EDIT: Based on the comments of Stephen Montgomery-Smith, I can see that if $AA' = A'A$, then
$$\frac{d}{dt}e^{A(t)} = \sum_{n=0}^{\infty} \frac{d}{dt}\frac{(A(t))^{n}}{n!} = \sum_{n=0}^{\infty}\frac{(A(t))^{n-1}}{(n-1)!}A'(t) = \sum_{n=0}^{\infty}\frac{(A(t))^{n-2}}{(n-1)!}A'(t)A = \dots $$
$$= A^{\prime}(t) \sum_{n=0}^{\infty}\frac{(A(t))^{n-1}}{(n-1)!}= A^{\prime}(t)e^{A(t)}$$
and using this, I can be led to believe that the problem with these derivates are solely related to their commutativity (Is this correct?). My only problem that remains in that case is a question of the chain rule: When I wrote above,
$$\frac{d}{dt}\frac{(A(t))^{n}}{n!} = \frac{(A(t))^{n-1}}{(n-1)!}A'(t),$$
Is this the correct form of the chain rule for matrix valued functions? That is, is $$\frac{d}{dt} A(B(t)) = A^{\prime}(B(t)) B^{\prime}(t)?$$
I can only guess that this is true because otherwise if
$$\frac{d}{dt} A(B(t)) = B^{\prime}(t) A^{\prime}(B(t))$$
then $\frac{d}{dt} e^{A(t)} = A^{\prime}(t)e^{A(t)}$ without any requirement like $A^{\prime}A = AA^{\prime}$.

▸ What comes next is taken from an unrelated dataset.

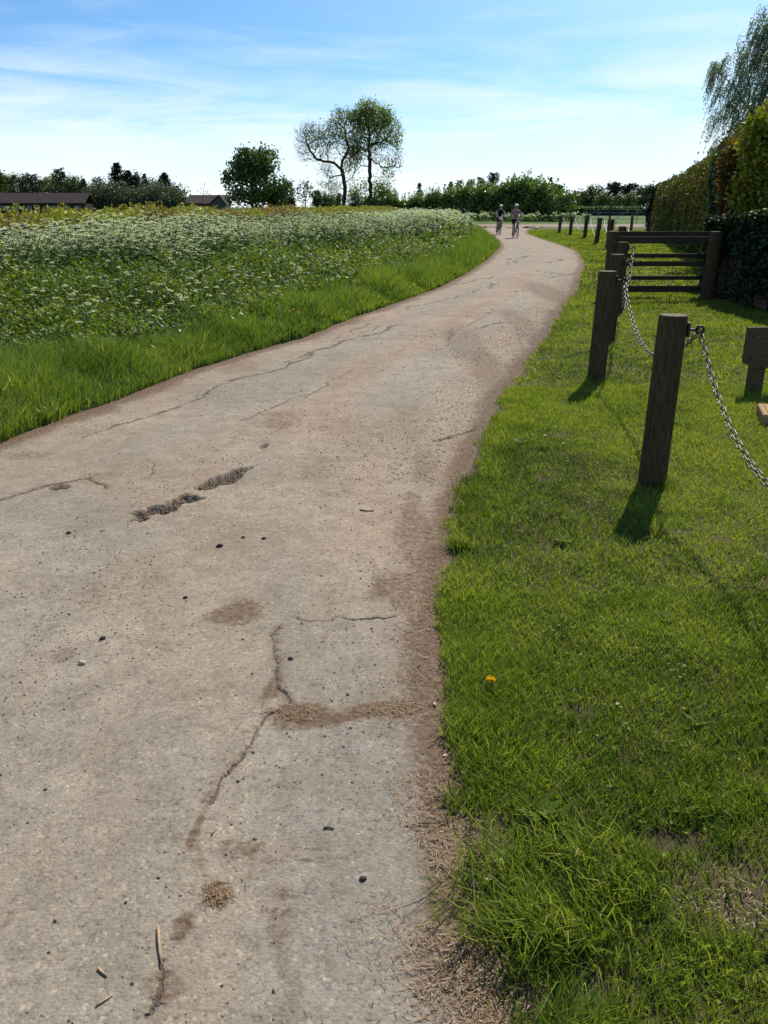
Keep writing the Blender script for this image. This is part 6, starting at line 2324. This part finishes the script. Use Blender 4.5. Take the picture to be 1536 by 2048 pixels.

The derivative $A'(t) = \frac{\operatorname{d}}{\operatorname{d}\!t}A(t)$ of a matrix function $A(t)$ equals the matrix of derivatives of the components
$$(\frac{\operatorname{d}}{\operatorname{d}\!t}A(t))_{ij} = \frac{\operatorname{d}}{\operatorname{d}\!t}(A(t)_{ij}).$$
You may take this as definition. Calculating in components gives
$$\frac{\operatorname{d}}{\operatorname{d}\!t}A(t)^2 = A'(t) A(t) + A(t) A'(t),$$
which generalizes as
$$\frac{\operatorname{d}}{\operatorname{d}\!t}A(t)^n = \sum_{i=1}^{n} A^{i-1}(t) A'(t) A^{n-i}(t).$$
In case $[A(t), A'(t)]= 0$ the latter formula reduces to
$$\frac{\operatorname{d}}{\operatorname{d}\!t}A^n(t) = nA'(t)A^{n-1}(t) = n A^{n-1}(t)A'(t),$$
which allows to compute
$$\frac{\operatorname{d}}{\operatorname{d}\!t} (exp \ A(t)) = A'(t) \ exp \ A(t) = (exp \ A(t)) \ A'(t)$$
by differentiating under the summation sign.
Note. 1. I do not know whether a closed expression $\frac{\operatorname{d}}{\operatorname{d}\!t} (exp \ A(t))$ exists for arbitrary A(t).